Bird’s nest hair. Who me?

How to help your garden birds this spring.

On occasion, my hair looks like a bird’s nest; but now it might actually be one. You can’t help but notice that the birds are busy setting up home and collecting the finishing touches for their nests now. It never occurred to me to put out nesting material for them. That is, until a friend told me that she encouraged her children to put out balls of hair (collected from their hairbrushes), to see if the birds in their garden, would use it to line their nests. And they did! What a great way to get children engaged and to learn about wildlife living on their doorstep.

Hair from your hairbrushes, ‘dust bunnies’ and even pet hair can be put out, (as long as your pets haven’t been treated for fleas). Small feathers from pillows are perfect too. You don’t need to buy synthetic nesting fibre.

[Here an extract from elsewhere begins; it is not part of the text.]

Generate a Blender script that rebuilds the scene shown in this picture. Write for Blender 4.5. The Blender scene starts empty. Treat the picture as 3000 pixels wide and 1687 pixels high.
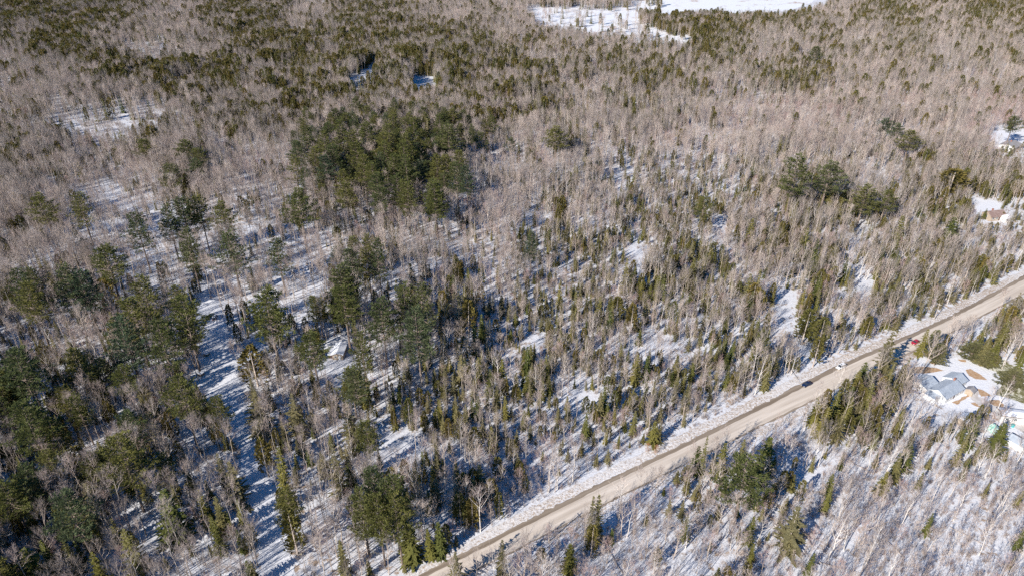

Natural found material is better (birds use all sorts of natural materials, from straw and mud to sheep’s wool or dead leaves). You can either throw your hair onto the lawn, place it in a suet block feeder, or simply hook it onto a branch. Then wait and see if there are any takers.

If you’re lucky, your hair will be used as nest lining, to cushion the bird's eggs and to help insulate them. Finches, robins and tits are all likely to choose hair for their nests. Long-tailed tits will even use cobwebs. They make a pouch of a nest from moss held together by spider’s webs, hair and over 2,000 feathers and take up to 3 weeks to complete their nests.*

So far, I have a great tit nesting in my garden, who knows, maybe some of my hair will find it’s way inside?